千葉麗子さんが参画していたり、メディアミックスされていたことで、当時流行のギャルゲー視するのも間違いではありませんが、1990年代半ばにこれほど今日のネット社会を具現化していたスタッフたちに驚かされます。昨今のオンラインRPGを見たとき「これ!ありすイン・サイバーランドのネットダイバーじゃん!」と膝を叩いたこともありました。

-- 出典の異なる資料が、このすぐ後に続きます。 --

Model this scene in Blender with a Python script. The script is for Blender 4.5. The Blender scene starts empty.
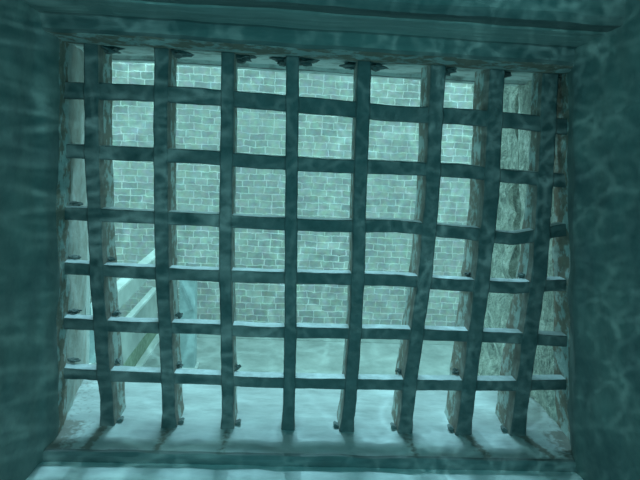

ドラマCDではサイバーランドとそこで生きる人々との関りや、ありす達3人の過去の話などが掘り下げられていてネット社会の弊害と、自由だからこそ大切にしたいネット空間の素晴らしさが語られていて今日見据えていたかのようなお話です。だからこそ、ありすの言う「サイバーランド(インターネット)は私達のすてきな遊び場」という言葉にキュンときます。
世の中に新しい世界が開ける以前に、その世界を予見しドラマを考え作品にする・・・、ジュール・ヴェルヌが書いたSF小説や手塚治虫が描いた「アトム大使」等の漫画が、ここではゲームという今日のメディアを得て作品となり得た・・・、と書いたら大げさでしょうか。漫画家・キャラクターデザイナーとしても今日考えられる最良の絵師、森山大輔さんの絵が得られたことも幸いでした。
今ではグラムスもなく、ソフトやドラマCDも中古でしか買えませんが是非ソフトとCDドラマ一緒に楽しんでください。